July 2010

In July, 83 species were recorded in the area, among them two new, increasing the total number of bird species recorded to 208.

The warm summer season usually leads to the drying up of water reserves in the coastal Mediterranean wetlands. This year was an exception, with the Sani wetlands remaining overflowing and several species of water birds being observed. There was a significant gathering of mallards, coots, shelducks and of rare species, such as pochard and the globally threatened ferruginous duck.

The presence of all eight species of heron that have been recorded in our country, (except bittern) was very impressive. The most populous of these were the little egrets, with at least 128 of them being observed feeding in the overflowed parts of the wetlands. We were particularly glad to observe young purple herons, evidence of the successful reproduction of those that nested in the reedbeds of the wetlands earlier in the year. The observation of a cattle heron, a kind of heron which has been spreading from the western to eastern Mediterranean in the last decade, was also considered important.

Even though it is quite early, several species of water birds were observed beginning their autumn migration. The bigger flocks consisted of little stilts, black-winged stilts and wood sandpipes, the first two of these in large flocks of more than 100 birds. The presence of greenshank, redshank, spotted redshank, black-tailed godwit, common sandpiper, curlew sandpiper and snipe was further proof of the striking diversity of water birds in the Sani wetlands in July. Among the migratory species that were observed, we should point out the presence of a flock of 36 glossy ibis and 3 spoonbills.

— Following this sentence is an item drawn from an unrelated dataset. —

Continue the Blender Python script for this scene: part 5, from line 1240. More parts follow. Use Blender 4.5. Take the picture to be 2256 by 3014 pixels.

A total of six species of diurnal raptors were observed. A peregrine was spotted hunting little birds near the reedbeds, while hobbies were seen hunting swallows along the water surface.

The variety of passerine birds was also great. Most of these, such as the nightingale, Spanish sparrow, black headed bunting, fan-tailed warbler had reproduced close to the Sani wetlands. Finally, we observed the first gathering of migratory species, such as the yellow wagtail.